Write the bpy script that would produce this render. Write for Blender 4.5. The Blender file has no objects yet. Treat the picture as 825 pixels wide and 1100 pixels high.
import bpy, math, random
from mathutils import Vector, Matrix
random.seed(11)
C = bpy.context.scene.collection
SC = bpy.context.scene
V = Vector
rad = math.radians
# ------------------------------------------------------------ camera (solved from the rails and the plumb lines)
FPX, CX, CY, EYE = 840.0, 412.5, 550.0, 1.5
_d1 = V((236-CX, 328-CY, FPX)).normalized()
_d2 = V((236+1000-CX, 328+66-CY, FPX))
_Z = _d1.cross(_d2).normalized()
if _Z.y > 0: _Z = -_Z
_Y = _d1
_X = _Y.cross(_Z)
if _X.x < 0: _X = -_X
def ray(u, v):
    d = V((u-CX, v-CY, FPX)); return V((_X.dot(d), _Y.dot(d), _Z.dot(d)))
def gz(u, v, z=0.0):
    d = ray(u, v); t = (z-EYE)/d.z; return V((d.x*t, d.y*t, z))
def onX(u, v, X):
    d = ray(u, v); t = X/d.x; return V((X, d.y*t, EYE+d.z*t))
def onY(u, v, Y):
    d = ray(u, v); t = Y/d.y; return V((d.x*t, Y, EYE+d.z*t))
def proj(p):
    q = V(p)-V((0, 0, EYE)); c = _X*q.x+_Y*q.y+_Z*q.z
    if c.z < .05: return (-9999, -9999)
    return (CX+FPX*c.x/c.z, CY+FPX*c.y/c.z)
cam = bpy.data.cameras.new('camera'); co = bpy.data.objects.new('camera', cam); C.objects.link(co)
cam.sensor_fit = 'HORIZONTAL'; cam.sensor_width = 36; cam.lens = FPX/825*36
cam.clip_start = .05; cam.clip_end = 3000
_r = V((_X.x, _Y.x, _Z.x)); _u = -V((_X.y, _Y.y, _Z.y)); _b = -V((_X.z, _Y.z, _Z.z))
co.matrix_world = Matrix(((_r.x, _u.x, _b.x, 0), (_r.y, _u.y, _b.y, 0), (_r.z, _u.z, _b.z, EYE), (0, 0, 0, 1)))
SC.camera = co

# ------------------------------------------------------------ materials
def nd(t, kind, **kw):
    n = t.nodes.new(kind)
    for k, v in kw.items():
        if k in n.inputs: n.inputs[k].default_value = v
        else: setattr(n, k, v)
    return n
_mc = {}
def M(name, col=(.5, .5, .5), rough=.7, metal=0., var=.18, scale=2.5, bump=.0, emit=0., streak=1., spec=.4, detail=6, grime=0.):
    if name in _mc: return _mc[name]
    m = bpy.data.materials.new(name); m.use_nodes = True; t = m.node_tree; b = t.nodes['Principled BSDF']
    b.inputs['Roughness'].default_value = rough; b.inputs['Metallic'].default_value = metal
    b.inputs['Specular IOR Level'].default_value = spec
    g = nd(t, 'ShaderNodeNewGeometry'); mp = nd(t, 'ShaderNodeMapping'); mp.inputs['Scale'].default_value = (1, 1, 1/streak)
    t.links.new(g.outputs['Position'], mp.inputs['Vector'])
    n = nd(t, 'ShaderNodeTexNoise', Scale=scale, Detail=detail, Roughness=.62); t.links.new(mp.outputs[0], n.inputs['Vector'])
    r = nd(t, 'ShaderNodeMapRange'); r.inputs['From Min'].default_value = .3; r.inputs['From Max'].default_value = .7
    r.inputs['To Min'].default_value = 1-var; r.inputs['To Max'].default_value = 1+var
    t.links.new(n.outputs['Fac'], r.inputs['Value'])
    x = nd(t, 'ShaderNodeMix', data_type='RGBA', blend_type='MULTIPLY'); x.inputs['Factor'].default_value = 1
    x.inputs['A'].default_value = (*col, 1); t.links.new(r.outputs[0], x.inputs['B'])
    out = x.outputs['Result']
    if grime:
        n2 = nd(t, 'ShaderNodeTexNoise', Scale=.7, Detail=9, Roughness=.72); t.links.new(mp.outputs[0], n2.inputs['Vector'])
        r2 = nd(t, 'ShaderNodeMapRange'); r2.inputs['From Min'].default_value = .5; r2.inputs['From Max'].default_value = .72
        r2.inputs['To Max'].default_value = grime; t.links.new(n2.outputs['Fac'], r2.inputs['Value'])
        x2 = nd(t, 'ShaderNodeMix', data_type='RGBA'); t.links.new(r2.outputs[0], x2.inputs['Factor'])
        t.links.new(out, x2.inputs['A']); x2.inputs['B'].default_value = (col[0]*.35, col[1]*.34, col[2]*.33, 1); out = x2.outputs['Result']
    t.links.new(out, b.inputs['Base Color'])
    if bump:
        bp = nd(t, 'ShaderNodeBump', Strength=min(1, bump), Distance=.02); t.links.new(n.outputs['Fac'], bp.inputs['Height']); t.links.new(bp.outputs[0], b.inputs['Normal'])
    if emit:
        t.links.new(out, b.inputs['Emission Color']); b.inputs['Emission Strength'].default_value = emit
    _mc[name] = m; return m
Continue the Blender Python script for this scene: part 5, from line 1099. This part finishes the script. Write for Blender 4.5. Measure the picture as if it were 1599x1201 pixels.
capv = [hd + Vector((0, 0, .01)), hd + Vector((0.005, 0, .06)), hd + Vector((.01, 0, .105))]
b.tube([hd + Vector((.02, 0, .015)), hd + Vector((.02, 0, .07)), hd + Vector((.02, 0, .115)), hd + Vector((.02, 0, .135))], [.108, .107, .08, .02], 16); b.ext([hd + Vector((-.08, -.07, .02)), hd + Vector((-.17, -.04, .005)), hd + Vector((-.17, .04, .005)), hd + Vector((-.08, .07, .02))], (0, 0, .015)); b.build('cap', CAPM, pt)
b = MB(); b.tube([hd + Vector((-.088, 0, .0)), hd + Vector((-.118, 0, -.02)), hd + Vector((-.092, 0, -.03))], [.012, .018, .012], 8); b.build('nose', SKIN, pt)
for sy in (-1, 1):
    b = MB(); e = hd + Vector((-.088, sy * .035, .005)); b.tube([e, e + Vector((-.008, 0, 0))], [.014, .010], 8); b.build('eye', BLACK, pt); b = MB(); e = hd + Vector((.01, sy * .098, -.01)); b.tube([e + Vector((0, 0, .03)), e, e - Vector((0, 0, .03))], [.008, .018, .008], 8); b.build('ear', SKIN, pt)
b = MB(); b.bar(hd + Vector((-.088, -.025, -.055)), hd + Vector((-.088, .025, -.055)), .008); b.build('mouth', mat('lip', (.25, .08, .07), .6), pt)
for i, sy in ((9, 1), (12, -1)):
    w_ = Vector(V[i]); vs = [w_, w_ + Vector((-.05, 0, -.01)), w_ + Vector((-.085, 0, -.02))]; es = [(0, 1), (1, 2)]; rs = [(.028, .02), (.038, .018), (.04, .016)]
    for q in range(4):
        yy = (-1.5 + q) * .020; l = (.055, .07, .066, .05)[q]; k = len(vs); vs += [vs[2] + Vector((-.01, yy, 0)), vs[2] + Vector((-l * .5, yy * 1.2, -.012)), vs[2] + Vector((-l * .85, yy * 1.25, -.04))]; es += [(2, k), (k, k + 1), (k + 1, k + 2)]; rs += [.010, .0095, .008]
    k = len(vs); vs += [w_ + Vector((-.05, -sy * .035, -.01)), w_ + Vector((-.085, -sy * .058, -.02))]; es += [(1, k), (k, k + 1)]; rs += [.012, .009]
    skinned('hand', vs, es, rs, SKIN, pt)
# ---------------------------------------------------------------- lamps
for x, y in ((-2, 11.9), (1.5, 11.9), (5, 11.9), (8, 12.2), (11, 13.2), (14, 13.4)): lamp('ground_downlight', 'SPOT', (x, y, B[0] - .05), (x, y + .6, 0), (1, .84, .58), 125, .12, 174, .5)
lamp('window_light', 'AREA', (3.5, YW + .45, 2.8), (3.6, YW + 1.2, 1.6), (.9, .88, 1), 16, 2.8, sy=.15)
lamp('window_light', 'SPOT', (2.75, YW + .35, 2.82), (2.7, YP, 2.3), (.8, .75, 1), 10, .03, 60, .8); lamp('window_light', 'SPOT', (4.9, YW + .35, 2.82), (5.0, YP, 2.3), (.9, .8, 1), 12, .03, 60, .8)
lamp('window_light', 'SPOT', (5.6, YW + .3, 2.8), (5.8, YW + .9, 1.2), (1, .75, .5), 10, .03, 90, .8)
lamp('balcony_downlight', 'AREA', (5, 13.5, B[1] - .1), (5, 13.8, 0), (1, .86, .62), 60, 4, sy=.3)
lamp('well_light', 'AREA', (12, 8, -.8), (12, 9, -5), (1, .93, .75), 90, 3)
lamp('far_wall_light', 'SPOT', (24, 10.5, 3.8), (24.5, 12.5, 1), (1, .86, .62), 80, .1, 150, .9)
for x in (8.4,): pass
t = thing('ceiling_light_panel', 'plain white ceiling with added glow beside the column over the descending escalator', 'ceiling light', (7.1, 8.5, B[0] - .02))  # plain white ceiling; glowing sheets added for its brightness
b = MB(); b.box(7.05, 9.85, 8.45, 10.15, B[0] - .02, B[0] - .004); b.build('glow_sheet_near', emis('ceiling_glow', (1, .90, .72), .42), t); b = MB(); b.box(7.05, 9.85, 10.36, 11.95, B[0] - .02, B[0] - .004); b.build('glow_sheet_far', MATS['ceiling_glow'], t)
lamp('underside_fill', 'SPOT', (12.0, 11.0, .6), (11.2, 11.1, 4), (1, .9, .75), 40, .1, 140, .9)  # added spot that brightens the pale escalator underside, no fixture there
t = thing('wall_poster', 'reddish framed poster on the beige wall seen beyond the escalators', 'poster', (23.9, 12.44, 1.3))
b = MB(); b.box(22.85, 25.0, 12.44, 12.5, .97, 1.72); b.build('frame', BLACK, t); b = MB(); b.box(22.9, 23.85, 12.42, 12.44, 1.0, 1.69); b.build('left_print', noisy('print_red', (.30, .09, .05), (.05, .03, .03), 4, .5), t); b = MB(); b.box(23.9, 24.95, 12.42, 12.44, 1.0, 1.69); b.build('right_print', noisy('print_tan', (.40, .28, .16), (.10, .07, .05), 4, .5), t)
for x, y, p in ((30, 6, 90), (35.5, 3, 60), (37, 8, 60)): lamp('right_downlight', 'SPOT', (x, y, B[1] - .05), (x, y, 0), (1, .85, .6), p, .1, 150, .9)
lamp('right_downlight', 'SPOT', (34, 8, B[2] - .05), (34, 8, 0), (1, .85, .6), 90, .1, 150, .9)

++++

* Stated task: From the first line of the listing above to the line with "SC.camera = co", please transcribe each line exactly, both ends included, and nothing beyond that.

* Correct answer:
Write the bpy script that would produce this render. Write for Blender 4.5. The Blender file has no objects yet. Treat the picture as 825 pixels wide and 1100 pixels high.
import bpy, math, random
from mathutils import Vector, Matrix
random.seed(11)
C = bpy.context.scene.collection
SC = bpy.context.scene
V = Vector
rad = math.radians
# ------------------------------------------------------------ camera (solved from the rails and the plumb lines)
FPX, CX, CY, EYE = 840.0, 412.5, 550.0, 1.5
_d1 = V((236-CX, 328-CY, FPX)).normalized()
_d2 = V((236+1000-CX, 328+66-CY, FPX))
_Z = _d1.cross(_d2).normalized()
if _Z.y > 0: _Z = -_Z
_Y = _d1
_X = _Y.cross(_Z)
if _X.x < 0: _X = -_X
def ray(u, v):
    d = V((u-CX, v-CY, FPX)); return V((_X.dot(d), _Y.dot(d), _Z.dot(d)))
def gz(u, v, z=0.0):
    d = ray(u, v); t = (z-EYE)/d.z; return V((d.x*t, d.y*t, z))
def onX(u, v, X):
    d = ray(u, v); t = X/d.x; return V((X, d.y*t, EYE+d.z*t))
def onY(u, v, Y):
    d = ray(u, v); t = Y/d.y; return V((d.x*t, Y, EYE+d.z*t))
def proj(p):
    q = V(p)-V((0, 0, EYE)); c = _X*q.x+_Y*q.y+_Z*q.z
    if c.z < .05: return (-9999, -9999)
    return (CX+FPX*c.x/c.z, CY+FPX*c.y/c.z)
cam = bpy.data.cameras.new('camera'); co = bpy.data.objects.new('camera', cam); C.objects.link(co)
cam.sensor_fit = 'HORIZONTAL'; cam.sensor_width = 36; cam.lens = FPX/825*36
cam.clip_start = .05; cam.clip_end = 3000
_r = V((_X.x, _Y.x, _Z.x)); _u = -V((_X.y, _Y.y, _Z.y)); _b = -V((_X.z, _Y.z, _Z.z))
co.matrix_world = Matrix(((_r.x, _u.x, _b.x, 0), (_r.y, _u.y, _b.y, 0), (_r.z, _u.z, _b.z, EYE), (0, 0, 0, 1)))
SC.camera = co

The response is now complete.